Marcel Schneider am 24.11.17 um 11:15 Uhr (Zitieren)
Hallo liebe Lateiner,
hier eine Rätselnuss.
In einem alten Buch habe ich ein Bild des Theologen Veit Dietrich, latinisiert Vitus Theodorus, gefunden. Darunter ein elegisches Distichon:
Vite quod in terris animis das vivere vitam,
Aeternum vives vivide Vita Deo.
"Vitus, weil du auf Erden den Seelen das Leben gibst,
wirst du auf ewig Gott leben, lebendiger Vitus"
Link: http://portraits.hab.de/werk/4735/
Nun meine Frage:
im Pentameter müsste es ja Vite heißen, nur wäre das auslautende -e des Vokativs lang, passt also nicht. Der Dichter hat „Vita“ geschrieben, kann nur Nominativ sein, macht aber keinen Sinn, aber auf dem Bild erkennt man, dass es eindeutig „Vita“ heißt.
Hat der Dichter das elegische Distichon nicht hinbekommen?

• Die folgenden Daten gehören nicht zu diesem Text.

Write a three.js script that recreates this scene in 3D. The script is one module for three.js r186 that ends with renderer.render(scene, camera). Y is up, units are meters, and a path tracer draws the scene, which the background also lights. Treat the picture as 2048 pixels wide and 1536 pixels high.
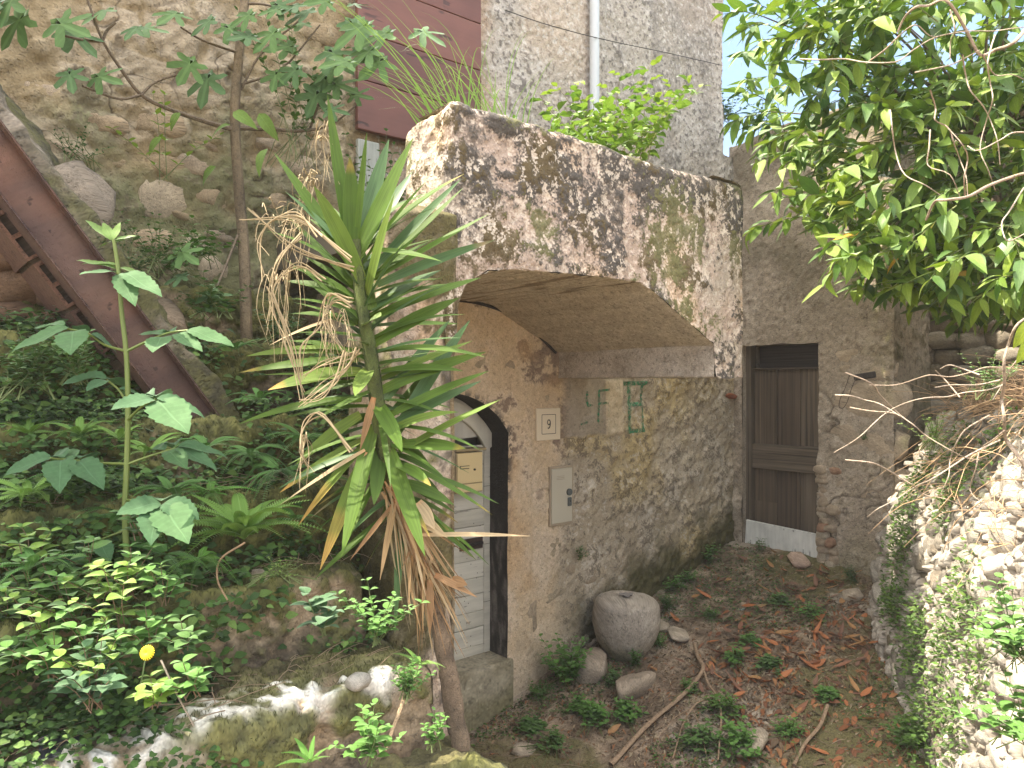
import * as THREE from 'three';
import { RoundedBoxGeometry } from 'three/addons/geometries/RoundedBoxGeometry.js';
import { mergeVertices, mergeGeometries } from 'three/addons/utils/BufferGeometryUtils.js';

// ---------------------------------------------------------------- camera, sky, sun, exposure
const E = 2.1;                                     // eye height above the door sill, metres
const scene = new THREE.Scene();
const renderer = new THREE.WebGLRenderer({ antialias: true });
renderer.setSize(1024, 768);
renderer.toneMapping = THREE.LinearToneMapping;
renderer.toneMappingExposure = 4.25;
renderer.shadowMap.enabled = true;
const camera = new THREE.PerspectiveCamera(55, 4 / 3, 0.05, 900);
const EYE = new THREE.Vector3(-3.644, E, 3.862);   // the house front is the plane z = 0
const FWD = new THREE.Vector3(0.640, 0, -0.768).normalize(), RIGHT = new THREE.Vector3(0.768, 0, 0.640).normalize();
camera.position.copy(EYE);
camera.lookAt(EYE.clone().add(FWD));
const SUN = new THREE.Vector3(-0.40, 0.87, -0.27).normalize();
const sun = new THREE.DirectionalLight(new THREE.Color(1, 0.91, 0.75), 3.2);
sun.position.copy(SUN).multiplyScalar(30);
sun.castShadow = true;
sun.shadow.mapSize.set(4096, 4096);
Object.assign(sun.shadow.camera, { left: -7, right: 7, top: 7, bottom: -7, near: 1, far: 60 });
sun.shadow.radius = 1.2;
scene.add(sun, sun.target);

// ---------------------------------------------------------------- small maths
let seedState = 12345;
function seed(n) { seedState = n >>> 0; }
function rnd() { seedState = (seedState + 0x6d2b79f5) | 0; let t = Math.imul(seedState ^ (seedState >>> 15), 1 | seedState); t = (t + Math.imul(t ^ (t >>> 7), 61 | t)) ^ t; return ((t ^ (t >>> 14)) >>> 0) / 4294967296; }
const rr = (a, b) => a + (b - a) * rnd();
const pick = (a) => a[Math.floor(rnd() * a.length)];
const clamp = (x, a = 0, b = 1) => x < a ? a : x > b ? b : x;
const lerp = (a, b, t) => a + (b - a) * t;
const sst = (a, b, x) => { const t = clamp((x - a) / (b - a)); return t * t * (3 - 2 * t); };
const mixc = (a, b, t) => [a[0] + (b[0] - a[0]) * t, a[1] + (b[1] - a[1]) * t, a[2] + (b[2] - a[2]) * t];
const V = (x, y, z) => new THREE.Vector3(x, y, z);
function hash(ix, iy, iz) { let h = Math.imul(ix, 374761393) ^ Math.imul(iy, 668265263) ^ Math.imul(iz, 2147483647 - 1274126177); h = Math.imul(h ^ (h >>> 13), 1274126177); h ^= h >>> 16; return (h >>> 0) / 4294967296; }
function n3(x, y, z) {                              // value noise, -1..1
  const ix = Math.floor(x), iy = Math.floor(y), iz = Math.floor(z);
  let fx = x - ix, fy = y - iy, fz = z - iz;
  fx = fx * fx * (3 - 2 * fx); fy = fy * fy * (3 - 2 * fy); fz = fz * fz * (3 - 2 * fz);
  const a = lerp(lerp(hash(ix, iy, iz), hash(ix + 1, iy, iz), fx), lerp(hash(ix, iy + 1, iz), hash(ix + 1, iy + 1, iz), fx), fy);
  const b = lerp(lerp(hash(ix, iy, iz + 1), hash(ix + 1, iy, iz + 1), fx), lerp(hash(ix, iy + 1, iz + 1), hash(ix + 1, iy + 1, iz + 1), fx), fy);
  return lerp(a, b, fz) * 2 - 1;
}
function fbm(x, y, z, o = 4, g = 0.5) { let s = 0, a = 1, t = 0; for (let i = 0; i < o; i++) { s += a * n3(x, y, z); t += a; a *= g; x = x * 2.03 + 17.3; y = y * 2.03 + 9.1; z = z * 2.03 + 4.7; } return s / t; }
function worley(x, y) {                             // [nearest, second, cell id]
  const ix = Math.floor(x), iy = Math.floor(y); let a = 9, b = 9, id = 0;
  for (let j = -1; j <= 1; j++) for (let i = -1; i <= 1; i++) {
    const cx = ix + i, cy = iy + j, dx = cx + 0.1 + 0.8 * hash(cx, cy, 7) - x, dy = cy + 0.1 + 0.8 * hash(cx, cy, 13) - y, d = Math.sqrt(dx * dx + dy * dy);
    if (d < a) { b = a; a = d; id = hash(cx, cy, 29); } else if (d < b) b = d;
  }
  return [a, b, id];
}
// a sight line of the photograph (2048 x 1536) and where it meets planes of the place
const FOCAL = 1475;
function ray(px, py) { return FWD.clone().addScaledVector(RIGHT, (px - 1024) / FOCAL).add(V(0, (768 - py) / FOCAL, 0)); }
const at = (px, py, depth) => EYE.clone().addScaledVector(ray(px, py), depth);
const onZ = (px, py, z) => { const d = ray(px, py); return EYE.clone().addScaledVector(d, (z - EYE.z) / d.z); };
const onX = (px, py, x) => { const d = ray(px, py); return EYE.clone().addScaledVector(d, (x - EYE.x) / d.x); };
const onY = (px, py, y) => { const d = ray(px, py); return EYE.clone().addScaledVector(d, (y - EYE.y) / d.y); };
const depthOf = (p) => p.clone().sub(EYE).dot(FWD);

// ---------------------------------------------------------------- the sky
{
  const w = 512, h = 256, d = new Float32Array(w * h * 4);
  for (let j = 0; j < h; j++) for (let i = 0; i < w; i++) {
    const el = (j + 0.5) / h * Math.PI - Math.PI / 2, az = (i + 0.5) / w * Math.PI * 2;
    const x = Math.cos(el) * Math.cos(az), y = Math.sin(el), z = Math.cos(el) * Math.sin(az);
    const up = Math.max(0, y);
    let c = mixc([0.23, 0.30, 0.38], [0.11, 0.18, 0.34], Math.pow(up, 0.55));
    const yy = Math.max(0.06, y) + 0.12, cl = fbm(x / yy * 0.8 + 5.0, z / yy * 0.8 + 1.7, 2.2, 5, 0.55);
    c = mixc(c, [1.78, 1.70, 1.58], sst(-0.16, 0.34, cl) * 0.95);
    if (y < 0) c = [0.22, 0.2, 0.16];
    d.set([c[0], c[1], c[2], 1], (j * w + i) * 4);
  }
  const sky = new THREE.DataTexture(d, w, h, THREE.RGBAFormat, THREE.FloatType);
  sky.mapping = THREE.EquirectangularReflectionMapping; sky.magFilter = sky.minFilter = THREE.LinearFilter; sky.needsUpdate = true;
  scene.background = sky; scene.environment = sky; scene.backgroundIntensity = 1; scene.environmentIntensity = 1;
}

// ---------------------------------------------------------------- builders
const used = {};
function numbered(name) { const n = used[name] = (used[name] ?? -1) + 1; return n ? name + '_' + String(n).padStart(3, '0') : name; }
function tag(o, label, category, group, kind) { if (label) o.userData.label = label; if (category) o.userData.category = category; if (group) o.userData.group = group; if (kind) o.userData.kind = kind; return o; }
function thing(name, label, category, pos, group) { const g = new THREE.Group(); g.name = numbered(name); if (pos) g.position.copy(pos); scene.add(g); return tag(g, label, category, group); }
function mesh(name, geo, mat, parent, top) { const m = new THREE.Mesh(geo, mat); m.name = top ? numbered(name) : name; m.castShadow = m.receiveShadow = true; (parent || scene).add(m); return m; }
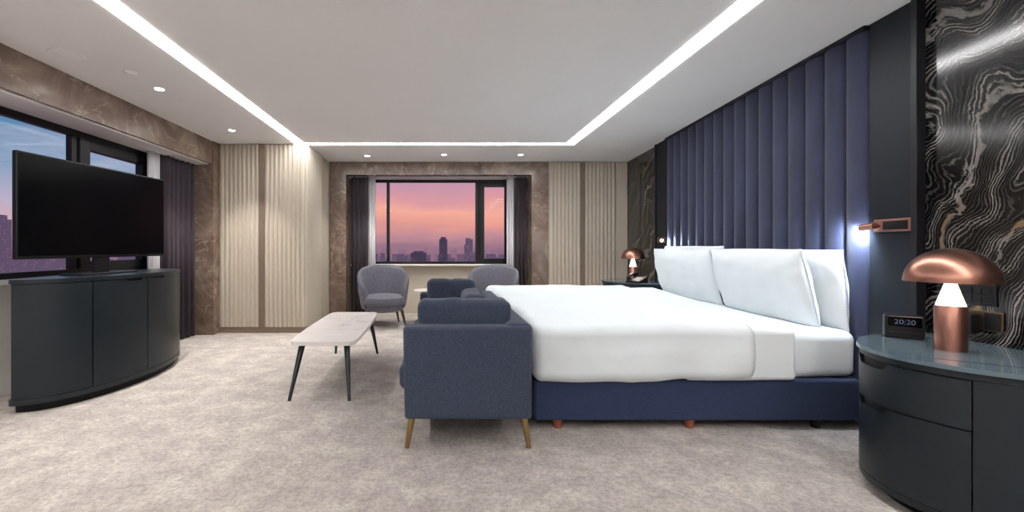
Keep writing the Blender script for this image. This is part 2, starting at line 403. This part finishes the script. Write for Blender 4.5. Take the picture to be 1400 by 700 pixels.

filix am 24.11.17 um 13:58 Uhr, überarbeitet am 24.11.17 um 14:02 Uhr (Zitieren)
Der humanistische Dichter winkt eher mit dem volksetymologischen Zaunpfahl, er nutzt also eine Ableitung des Namens Vitus, die sich z.B. in der Legenda aurea findet: Vitus a vita dicitur, um sie im Kontext passend als den eigentlichen Namen des ins ewige Leben Eingegangen zu enthüllen. Überdies wurden offensichtlich historisch bisweilen Vitalis, Vita und Vitus nebeneinander als Eigennamen verwendet: „In Ragusa galten Vitalis, Vita und Vitus als gleichbedeutend; ein Gataldi 1253–1286 führt alle drei Namen.“
Auch beim Portraitepigramm im Thread http://www.albertmartin.de/latein/forum/?view=36313#1 wird der im Namen steckende Begriff (Lampadius - lampas,-adis f.) genutzt, um auf den Träger anzuspielen. Die Verse sind zwar nur humanistische Gebrauchsdichtung, dennoch schiene mir die doppelte Verwendung des Vokativs „Vite“, ohne zusätzliche Bedeutung zu erzeugen, sehr kümmerlich.